RSF dénonce la condamnation à vingt ans de prison du blogueur vietnamien Le Dinh Luong

Un an après son arrestation, le blogueur Le Dinh Luong s’est vu infligé une peine record de vingt ans de réclusion criminelle pour avoir tenté d’informer ses concitoyens sur Internet. Reporters sans frontières (RSF) condamne ce verdict inique et appelle les députés européens à réagir pour ne pas cautionner une flagrante violation de la liberté d’informer.

C’est la plus longue peine jamais prononcée au Vietnam contre un citoyen qui tentait d’informer le public. A l’issue d’un procès expéditif, sans que les témoins de la défense n’est pu être cités à comparaître, le blogueur Le Dinh Luong a été condamné ce matin, jeudi 16 août, à une peine de vingt ans de prison pour "tentative de renversement de l'Etat”. L’un de ses “crimes” est d’avoir dénoncé sur Facebook la société taiwanaise Formosa, responsable d’une importante pollution marine dans la province centrale de Ha Tinh, ainsi que l’incurie des autorités vietnamiennes face à ce désastre environnemental.

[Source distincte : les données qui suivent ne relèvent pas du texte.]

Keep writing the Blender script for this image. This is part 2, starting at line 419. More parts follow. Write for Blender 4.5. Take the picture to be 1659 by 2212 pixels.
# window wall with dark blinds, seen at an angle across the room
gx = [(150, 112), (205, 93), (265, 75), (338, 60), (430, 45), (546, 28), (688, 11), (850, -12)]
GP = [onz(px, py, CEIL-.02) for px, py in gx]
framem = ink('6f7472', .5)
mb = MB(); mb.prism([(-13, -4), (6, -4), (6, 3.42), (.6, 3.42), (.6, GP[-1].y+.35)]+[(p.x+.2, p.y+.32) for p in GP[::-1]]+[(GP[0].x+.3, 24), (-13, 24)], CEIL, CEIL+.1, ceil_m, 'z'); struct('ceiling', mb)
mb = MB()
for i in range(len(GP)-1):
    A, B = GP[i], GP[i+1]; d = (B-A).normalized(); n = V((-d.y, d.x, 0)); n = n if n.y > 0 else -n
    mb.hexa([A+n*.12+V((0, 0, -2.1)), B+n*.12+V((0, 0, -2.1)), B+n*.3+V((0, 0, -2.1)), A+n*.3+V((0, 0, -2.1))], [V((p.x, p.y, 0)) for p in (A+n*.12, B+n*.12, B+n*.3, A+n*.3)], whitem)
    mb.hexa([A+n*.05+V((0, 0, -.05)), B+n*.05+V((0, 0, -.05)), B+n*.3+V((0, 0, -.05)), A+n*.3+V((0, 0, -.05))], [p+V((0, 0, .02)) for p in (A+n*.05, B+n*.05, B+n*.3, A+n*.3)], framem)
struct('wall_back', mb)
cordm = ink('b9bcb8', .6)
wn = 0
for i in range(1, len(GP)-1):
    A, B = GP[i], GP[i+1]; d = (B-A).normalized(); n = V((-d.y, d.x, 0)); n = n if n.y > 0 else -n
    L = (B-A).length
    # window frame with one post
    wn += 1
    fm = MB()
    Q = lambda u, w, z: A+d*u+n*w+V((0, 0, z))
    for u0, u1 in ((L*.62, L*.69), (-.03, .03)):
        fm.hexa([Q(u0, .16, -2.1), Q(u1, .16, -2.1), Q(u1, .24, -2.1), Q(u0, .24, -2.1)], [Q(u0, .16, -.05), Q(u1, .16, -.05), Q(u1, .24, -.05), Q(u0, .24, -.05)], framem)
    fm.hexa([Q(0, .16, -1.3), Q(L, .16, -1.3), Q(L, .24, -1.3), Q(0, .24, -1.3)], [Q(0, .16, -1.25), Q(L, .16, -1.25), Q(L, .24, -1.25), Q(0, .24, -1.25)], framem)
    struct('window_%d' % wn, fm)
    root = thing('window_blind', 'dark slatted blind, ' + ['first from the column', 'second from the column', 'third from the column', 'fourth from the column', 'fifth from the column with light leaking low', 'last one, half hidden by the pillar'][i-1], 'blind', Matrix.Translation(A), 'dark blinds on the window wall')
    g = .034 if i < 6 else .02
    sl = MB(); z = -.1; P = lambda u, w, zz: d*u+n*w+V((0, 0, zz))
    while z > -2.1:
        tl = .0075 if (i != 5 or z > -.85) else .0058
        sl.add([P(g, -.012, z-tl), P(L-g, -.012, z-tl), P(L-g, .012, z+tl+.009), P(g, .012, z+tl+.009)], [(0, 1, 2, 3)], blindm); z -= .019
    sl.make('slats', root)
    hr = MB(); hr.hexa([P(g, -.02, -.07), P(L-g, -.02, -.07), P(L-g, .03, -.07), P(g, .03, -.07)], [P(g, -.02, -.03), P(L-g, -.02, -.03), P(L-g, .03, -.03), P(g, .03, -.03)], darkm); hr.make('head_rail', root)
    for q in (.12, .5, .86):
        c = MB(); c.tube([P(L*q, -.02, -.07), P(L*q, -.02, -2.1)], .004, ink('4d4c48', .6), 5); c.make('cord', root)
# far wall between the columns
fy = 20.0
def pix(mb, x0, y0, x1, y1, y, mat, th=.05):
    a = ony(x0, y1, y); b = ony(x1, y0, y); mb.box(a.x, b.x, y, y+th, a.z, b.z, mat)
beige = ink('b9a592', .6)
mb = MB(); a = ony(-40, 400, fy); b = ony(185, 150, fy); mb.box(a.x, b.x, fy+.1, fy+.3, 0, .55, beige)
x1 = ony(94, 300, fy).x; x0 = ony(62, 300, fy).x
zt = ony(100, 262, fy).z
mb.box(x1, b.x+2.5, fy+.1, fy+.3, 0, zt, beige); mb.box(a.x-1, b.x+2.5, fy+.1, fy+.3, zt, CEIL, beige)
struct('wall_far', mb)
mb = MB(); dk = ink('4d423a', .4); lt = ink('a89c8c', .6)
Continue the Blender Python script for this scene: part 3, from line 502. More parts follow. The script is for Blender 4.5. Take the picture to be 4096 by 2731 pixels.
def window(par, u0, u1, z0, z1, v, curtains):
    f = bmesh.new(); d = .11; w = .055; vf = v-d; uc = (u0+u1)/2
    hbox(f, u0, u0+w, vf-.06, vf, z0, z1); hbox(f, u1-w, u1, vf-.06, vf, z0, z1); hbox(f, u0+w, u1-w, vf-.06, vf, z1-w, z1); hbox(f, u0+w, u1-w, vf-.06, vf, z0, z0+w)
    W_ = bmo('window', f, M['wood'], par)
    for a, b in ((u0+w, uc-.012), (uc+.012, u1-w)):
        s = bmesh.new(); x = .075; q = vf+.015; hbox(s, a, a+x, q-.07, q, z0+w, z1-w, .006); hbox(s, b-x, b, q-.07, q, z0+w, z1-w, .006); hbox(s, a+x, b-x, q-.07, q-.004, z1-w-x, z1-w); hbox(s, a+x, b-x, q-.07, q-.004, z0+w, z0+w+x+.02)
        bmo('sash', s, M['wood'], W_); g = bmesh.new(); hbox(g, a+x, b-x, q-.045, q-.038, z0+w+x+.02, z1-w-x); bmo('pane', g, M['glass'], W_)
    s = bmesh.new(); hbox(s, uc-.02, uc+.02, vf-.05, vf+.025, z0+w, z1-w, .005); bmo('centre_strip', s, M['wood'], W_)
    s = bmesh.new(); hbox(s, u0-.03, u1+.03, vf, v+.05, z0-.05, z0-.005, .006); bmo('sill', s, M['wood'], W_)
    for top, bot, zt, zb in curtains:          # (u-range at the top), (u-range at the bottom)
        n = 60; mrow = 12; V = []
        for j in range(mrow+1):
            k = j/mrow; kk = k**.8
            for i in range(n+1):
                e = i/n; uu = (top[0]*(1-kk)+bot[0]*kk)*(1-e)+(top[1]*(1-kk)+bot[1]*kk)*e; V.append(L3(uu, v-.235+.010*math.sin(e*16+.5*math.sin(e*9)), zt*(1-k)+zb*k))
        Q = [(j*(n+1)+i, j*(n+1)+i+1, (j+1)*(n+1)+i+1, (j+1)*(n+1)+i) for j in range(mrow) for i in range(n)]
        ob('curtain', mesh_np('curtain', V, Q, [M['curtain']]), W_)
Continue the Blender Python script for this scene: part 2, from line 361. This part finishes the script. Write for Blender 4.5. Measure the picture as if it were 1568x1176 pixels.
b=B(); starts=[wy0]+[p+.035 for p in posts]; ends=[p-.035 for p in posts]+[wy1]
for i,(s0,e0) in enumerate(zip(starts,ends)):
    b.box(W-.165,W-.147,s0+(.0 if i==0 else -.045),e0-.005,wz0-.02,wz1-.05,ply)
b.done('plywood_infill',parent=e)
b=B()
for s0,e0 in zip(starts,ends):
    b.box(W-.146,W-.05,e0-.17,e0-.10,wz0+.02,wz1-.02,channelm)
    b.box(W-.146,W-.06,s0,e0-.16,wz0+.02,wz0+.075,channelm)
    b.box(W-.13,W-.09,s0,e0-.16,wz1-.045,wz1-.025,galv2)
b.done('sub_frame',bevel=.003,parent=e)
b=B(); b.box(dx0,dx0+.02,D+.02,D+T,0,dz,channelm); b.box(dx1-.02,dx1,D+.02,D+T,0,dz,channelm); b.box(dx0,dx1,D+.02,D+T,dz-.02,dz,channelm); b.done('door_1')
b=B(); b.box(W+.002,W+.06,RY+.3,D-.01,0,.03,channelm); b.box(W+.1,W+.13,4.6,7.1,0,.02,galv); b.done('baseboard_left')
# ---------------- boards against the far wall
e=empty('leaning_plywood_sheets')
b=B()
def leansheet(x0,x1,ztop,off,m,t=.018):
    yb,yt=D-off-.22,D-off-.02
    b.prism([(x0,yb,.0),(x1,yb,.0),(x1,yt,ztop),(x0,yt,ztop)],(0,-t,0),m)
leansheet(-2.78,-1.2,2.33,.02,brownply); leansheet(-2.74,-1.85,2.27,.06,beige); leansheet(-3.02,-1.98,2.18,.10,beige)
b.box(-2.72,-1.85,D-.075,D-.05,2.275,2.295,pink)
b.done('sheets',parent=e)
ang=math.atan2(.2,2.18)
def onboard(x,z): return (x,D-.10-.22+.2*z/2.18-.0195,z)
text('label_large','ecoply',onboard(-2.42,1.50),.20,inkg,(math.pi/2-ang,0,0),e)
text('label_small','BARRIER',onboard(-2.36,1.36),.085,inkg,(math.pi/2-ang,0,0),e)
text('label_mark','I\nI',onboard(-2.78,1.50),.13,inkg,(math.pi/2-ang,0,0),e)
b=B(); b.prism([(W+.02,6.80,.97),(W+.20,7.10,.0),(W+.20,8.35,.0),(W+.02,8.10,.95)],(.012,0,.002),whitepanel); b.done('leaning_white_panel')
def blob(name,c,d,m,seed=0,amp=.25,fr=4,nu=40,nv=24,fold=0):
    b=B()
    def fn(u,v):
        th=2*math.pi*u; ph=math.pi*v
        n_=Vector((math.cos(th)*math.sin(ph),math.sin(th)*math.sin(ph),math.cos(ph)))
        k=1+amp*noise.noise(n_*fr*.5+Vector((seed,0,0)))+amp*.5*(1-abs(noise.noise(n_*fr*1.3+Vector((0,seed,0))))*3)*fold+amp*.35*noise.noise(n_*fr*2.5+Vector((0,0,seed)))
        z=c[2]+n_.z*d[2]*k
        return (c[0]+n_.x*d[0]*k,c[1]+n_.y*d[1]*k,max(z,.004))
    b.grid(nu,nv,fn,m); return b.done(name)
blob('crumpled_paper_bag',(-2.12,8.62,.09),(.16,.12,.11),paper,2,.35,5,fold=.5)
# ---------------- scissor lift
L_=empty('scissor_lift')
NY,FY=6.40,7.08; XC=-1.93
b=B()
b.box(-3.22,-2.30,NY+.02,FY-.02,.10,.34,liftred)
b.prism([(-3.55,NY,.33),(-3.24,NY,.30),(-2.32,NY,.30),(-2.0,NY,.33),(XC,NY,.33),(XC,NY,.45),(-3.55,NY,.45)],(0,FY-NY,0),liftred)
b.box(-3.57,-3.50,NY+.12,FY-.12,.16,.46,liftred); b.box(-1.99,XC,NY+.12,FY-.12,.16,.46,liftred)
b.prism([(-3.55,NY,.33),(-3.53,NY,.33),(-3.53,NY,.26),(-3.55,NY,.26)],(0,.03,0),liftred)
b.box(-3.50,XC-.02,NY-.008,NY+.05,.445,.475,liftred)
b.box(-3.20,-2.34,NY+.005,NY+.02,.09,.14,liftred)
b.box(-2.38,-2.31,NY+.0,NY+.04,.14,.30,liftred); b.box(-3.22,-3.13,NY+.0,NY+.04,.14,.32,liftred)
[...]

“L’extrême lourdeur de la peine infligée à Le Dinh Luong est un nouveau signe de l’inquiétante intensification de la spirale de répression à laquelle se livre l’actuelle direction du Parti communiste vietnamien, remarque Daniel Bastard, responsable du bureau Asie-Pacifique de RSF. 


"Cet étouffement de toute voix indépendante est contraire aux standards internationaux. Alors que l’Union européenne doit ratifier un traité de libre-échange avec le Vietnam en 2018, nous appelons les députés européens à geler tout projet d’accord commercial afin de ne pas cautionner de pareilles violations de la liberté d’informer.”


Ecrivant sur Facebook sous le pseudonyme Lo Ngoc, Le Dinh Luong a documenté de nombreux sujets de société. L’acte d’accusation, dont RSF a pu se procurer une copie, repose presque intégralement sur l’analyse des données Facebook du blogueur - et non sur le seul contenu des articles qu’il a publiés, comme c’était jusque-là le cas pour d’autres blogueurs condamnés au Vietnam.


Pour cette raison, cette décision est perçue comme une préfiguration de ce que sera l’Internet vietnamien après l’entrée en vigueur de la loi sur la cybercriminalité adoptée il y a deux mois. Le texte oblige notamment les plates-formes à censurer tout contenu jugé litigieux par le gouvernement, à stocker les données des utilisateurs sur le sol vietnamien et à les livrer à la demande des autorités. Censé entrer en vigueur au 1er janvier 2019, il porterait un coup fatal à la vivacité du journalisme citoyen au Vietnam.


Avec des médias traditionnels alignés sur la ligne du Parti, le pays stagne dans les abîmes du Classement mondial de la liberté de la presse établi par RSF en 2018, à la 175e place sur 180 pays.